[WHAT IS BEING ASKED]: From the entries below, reproduce exactly the lines from the one with "Write a Blender" through the one with "R_ = math.radians", both included, without images.

[RECORDS PROVIDED]:
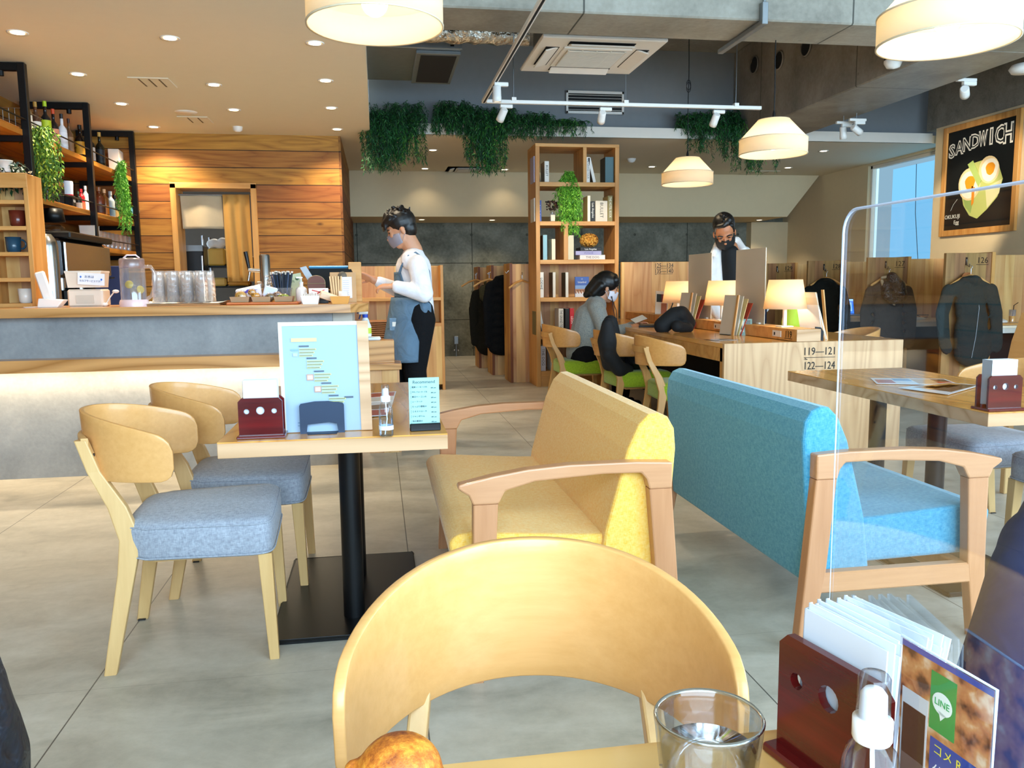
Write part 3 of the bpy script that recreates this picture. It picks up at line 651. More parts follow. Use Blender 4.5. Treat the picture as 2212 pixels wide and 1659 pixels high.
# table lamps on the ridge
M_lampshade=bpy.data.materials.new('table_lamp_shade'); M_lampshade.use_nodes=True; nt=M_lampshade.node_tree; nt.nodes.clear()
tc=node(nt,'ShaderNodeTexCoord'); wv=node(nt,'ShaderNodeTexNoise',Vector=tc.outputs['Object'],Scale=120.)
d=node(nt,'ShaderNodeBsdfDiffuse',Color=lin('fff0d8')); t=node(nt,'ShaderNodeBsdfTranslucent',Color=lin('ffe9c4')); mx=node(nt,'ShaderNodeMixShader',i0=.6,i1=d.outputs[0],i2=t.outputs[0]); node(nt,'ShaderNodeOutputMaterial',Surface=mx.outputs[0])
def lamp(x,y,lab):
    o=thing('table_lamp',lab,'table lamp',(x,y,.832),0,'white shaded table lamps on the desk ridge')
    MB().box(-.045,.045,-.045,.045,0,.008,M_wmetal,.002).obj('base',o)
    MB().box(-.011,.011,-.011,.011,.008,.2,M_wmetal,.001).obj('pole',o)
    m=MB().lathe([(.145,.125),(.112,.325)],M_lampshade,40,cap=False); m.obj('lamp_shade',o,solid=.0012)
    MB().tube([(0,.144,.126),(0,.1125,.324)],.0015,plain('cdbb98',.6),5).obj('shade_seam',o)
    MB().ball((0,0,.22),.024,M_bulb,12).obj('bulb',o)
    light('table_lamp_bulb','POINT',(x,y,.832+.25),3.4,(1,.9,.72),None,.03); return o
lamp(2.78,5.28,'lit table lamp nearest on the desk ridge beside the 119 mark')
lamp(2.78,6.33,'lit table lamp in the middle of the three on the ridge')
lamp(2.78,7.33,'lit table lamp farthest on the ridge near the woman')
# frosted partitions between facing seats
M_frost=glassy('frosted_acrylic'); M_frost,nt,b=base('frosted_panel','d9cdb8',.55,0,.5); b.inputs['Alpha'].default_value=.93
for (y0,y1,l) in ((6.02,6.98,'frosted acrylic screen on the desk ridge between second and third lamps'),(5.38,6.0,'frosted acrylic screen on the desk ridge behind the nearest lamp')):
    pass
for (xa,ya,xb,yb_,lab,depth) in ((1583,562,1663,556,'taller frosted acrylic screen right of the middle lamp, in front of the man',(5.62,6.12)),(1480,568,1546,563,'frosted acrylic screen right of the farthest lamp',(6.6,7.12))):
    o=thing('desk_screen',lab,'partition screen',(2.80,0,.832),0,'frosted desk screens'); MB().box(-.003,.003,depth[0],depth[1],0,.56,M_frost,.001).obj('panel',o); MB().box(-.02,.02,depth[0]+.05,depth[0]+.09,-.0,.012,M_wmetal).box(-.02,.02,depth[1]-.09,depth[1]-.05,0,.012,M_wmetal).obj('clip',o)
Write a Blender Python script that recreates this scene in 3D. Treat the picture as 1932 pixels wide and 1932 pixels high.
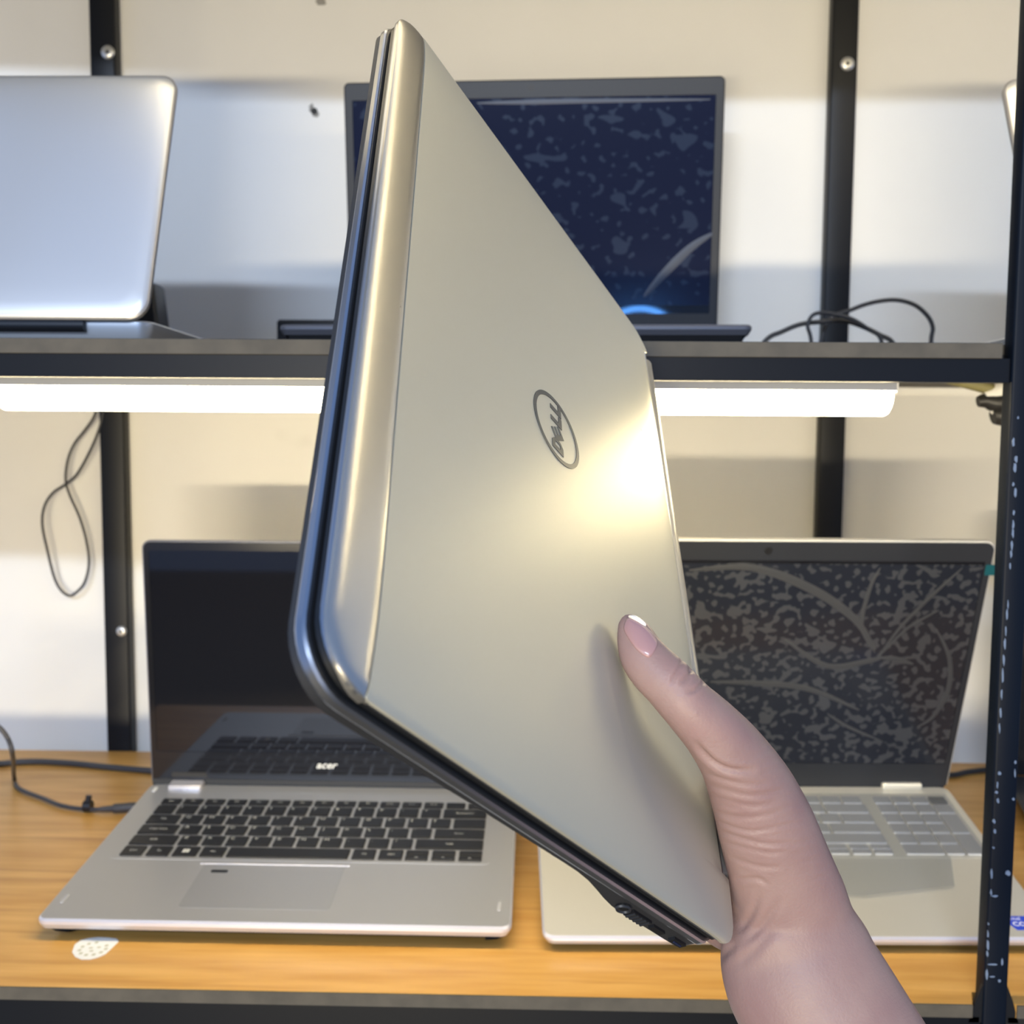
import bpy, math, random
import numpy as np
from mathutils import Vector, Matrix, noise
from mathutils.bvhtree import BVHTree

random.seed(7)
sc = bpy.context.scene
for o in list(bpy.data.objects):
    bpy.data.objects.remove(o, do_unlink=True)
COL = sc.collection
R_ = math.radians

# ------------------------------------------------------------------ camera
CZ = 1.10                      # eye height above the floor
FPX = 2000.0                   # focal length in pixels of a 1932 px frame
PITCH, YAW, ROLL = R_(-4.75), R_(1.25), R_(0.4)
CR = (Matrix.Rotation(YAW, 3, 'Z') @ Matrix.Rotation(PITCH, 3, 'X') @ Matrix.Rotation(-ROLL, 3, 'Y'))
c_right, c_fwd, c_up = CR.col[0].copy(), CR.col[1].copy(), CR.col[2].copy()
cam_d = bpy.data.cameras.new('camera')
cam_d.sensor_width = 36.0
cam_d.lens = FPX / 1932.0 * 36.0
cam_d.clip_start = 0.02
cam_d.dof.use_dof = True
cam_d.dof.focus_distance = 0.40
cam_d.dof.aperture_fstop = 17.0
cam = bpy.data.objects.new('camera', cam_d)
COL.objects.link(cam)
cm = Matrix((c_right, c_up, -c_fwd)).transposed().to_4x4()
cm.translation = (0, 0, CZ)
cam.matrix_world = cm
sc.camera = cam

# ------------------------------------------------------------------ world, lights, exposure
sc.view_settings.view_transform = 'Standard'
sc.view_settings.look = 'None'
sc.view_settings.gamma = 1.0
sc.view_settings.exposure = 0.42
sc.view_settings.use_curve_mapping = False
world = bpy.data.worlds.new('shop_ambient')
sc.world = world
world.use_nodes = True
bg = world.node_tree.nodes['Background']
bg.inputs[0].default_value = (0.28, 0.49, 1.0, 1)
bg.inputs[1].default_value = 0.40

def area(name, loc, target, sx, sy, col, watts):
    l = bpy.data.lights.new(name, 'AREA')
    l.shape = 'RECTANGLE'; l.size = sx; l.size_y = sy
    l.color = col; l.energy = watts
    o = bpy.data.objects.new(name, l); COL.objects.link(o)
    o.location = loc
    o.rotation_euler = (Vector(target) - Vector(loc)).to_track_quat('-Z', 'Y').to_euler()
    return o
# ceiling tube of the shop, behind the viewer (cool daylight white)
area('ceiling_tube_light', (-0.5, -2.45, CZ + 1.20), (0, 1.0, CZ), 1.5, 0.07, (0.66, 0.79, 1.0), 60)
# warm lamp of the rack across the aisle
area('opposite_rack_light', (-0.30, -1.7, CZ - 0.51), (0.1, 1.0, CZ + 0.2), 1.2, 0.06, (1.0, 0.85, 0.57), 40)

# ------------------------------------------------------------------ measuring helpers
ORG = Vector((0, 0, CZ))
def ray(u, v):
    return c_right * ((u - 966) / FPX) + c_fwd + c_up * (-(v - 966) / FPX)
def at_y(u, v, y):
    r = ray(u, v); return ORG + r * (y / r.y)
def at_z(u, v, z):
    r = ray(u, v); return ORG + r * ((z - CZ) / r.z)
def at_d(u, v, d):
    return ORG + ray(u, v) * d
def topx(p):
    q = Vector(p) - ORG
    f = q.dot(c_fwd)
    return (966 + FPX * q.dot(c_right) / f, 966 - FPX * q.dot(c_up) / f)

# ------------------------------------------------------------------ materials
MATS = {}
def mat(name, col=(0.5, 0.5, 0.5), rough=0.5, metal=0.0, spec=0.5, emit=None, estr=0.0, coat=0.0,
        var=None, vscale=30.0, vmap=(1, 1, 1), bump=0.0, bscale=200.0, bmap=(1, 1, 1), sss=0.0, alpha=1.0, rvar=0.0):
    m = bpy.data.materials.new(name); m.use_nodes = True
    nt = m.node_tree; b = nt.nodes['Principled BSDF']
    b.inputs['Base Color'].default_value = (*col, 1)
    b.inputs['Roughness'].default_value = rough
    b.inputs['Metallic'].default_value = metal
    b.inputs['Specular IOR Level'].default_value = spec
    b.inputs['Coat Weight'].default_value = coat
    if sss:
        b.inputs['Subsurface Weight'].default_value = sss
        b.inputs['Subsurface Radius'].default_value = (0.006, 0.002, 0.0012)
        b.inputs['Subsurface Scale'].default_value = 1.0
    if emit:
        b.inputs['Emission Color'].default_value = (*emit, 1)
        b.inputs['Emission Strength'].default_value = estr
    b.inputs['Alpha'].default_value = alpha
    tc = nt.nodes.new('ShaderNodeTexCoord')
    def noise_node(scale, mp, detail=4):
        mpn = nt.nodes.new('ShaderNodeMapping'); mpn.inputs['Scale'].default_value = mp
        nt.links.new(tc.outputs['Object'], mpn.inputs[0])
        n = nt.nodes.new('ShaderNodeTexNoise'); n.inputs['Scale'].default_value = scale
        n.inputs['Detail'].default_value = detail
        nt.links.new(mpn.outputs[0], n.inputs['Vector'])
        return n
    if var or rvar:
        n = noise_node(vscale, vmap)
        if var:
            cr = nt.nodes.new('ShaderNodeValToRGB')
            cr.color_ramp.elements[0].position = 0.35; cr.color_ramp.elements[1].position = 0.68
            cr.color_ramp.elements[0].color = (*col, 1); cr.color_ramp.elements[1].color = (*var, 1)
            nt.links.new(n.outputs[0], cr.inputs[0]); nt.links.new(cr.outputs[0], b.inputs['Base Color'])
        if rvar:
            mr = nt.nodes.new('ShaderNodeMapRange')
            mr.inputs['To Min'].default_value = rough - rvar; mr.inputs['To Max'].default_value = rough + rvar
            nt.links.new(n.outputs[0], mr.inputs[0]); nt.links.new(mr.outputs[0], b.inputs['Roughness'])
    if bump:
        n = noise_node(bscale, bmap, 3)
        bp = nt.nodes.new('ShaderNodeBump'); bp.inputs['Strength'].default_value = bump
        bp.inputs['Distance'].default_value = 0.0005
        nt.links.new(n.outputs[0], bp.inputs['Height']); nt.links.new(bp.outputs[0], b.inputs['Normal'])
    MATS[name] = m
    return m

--

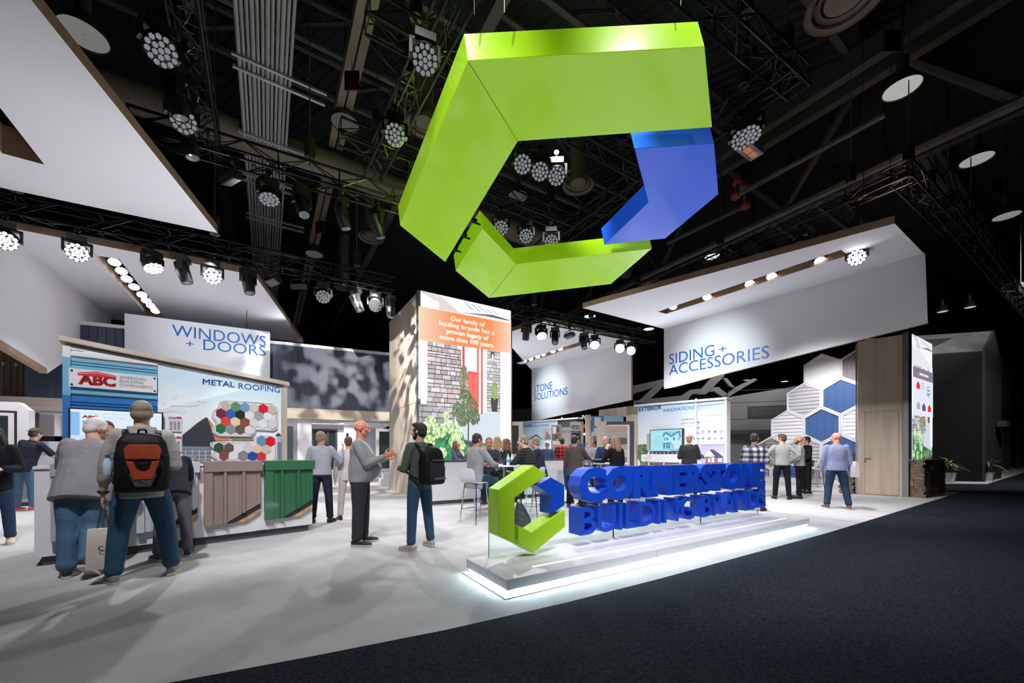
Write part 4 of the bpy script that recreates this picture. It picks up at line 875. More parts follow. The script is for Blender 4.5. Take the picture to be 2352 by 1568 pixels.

[EXERCISE RESPONSE]:
Write a Blender Python script that recreates this scene in 3D. Treat the picture as 1932 pixels wide and 1932 pixels high.
import bpy, math, random
import numpy as np
from mathutils import Vector, Matrix, noise
from mathutils.bvhtree import BVHTree

random.seed(7)
sc = bpy.context.scene
for o in list(bpy.data.objects):
    bpy.data.objects.remove(o, do_unlink=True)
COL = sc.collection
R_ = math.radians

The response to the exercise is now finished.